Bos_celticsThank goodness the Red Sox are in spring training because basketball fans here in Boston have little to cheer for (unlike my fellow blogger Mike Swenson).  Boston College is out of the big tourney, losing to Georgetown the other night.  And the Celtics are well under .500 and will be watching the playoffs at home with the rest of us. 

But even with a dismal record, the Celtics have some good things to celebrate.  They have a young team that plays with a lot of heart.  They also have great fan support.  The team frequently plays to near sellout crowds at home.  Even with fewer wins than last year and a record 18 game losing streak this season, attendance is up six percent this year.

So how are the Celtics filling the Garden?  Entertainment.  Dancers, free concerts by R&B singers and rock stars after the game, a professional gymnast as a mascot, a new high-def jumbotron scoreboard and the list goes on.  A recent Boston Globe story on the team's success off the court concluded: "The Celtics had to persuade fans that coming to see the games is about everything but.  And it's working."

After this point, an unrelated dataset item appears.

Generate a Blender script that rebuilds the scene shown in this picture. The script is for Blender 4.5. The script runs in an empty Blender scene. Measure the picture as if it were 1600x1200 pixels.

The lesson for cause marketers is that entertainment can work for us too, and that giving to charity can be about everything but.  The theme may sound familiar because I've written about it before.  I call it Philanthrotainment, which is a combination of philanthropy and entertainment.  But that's the only place you'll see philanthropy first because Philanthrotainment is all about entertainment.

Interested in learning more?  Check out these resources.

  • My first post on Philanthrotainment.
  • A second post in which I took questions from readers on Philanthrotainment.
  • Read the book that has been my bible: Marketing Outrageously by John Spoelstra.

John's book is a fascinating account of how he was stuck with a losing basketball team (his was the hapless New Jersey Nets) but he still filled the seats and made money thanks to creative marketing and outrageous thinking.  It's a funny, instructive read--as is John's second book Ice to the Eskimos: How To Market a Product Nobody Wants.  If that title doesn't sound like it was hand written for nonprofits, what does?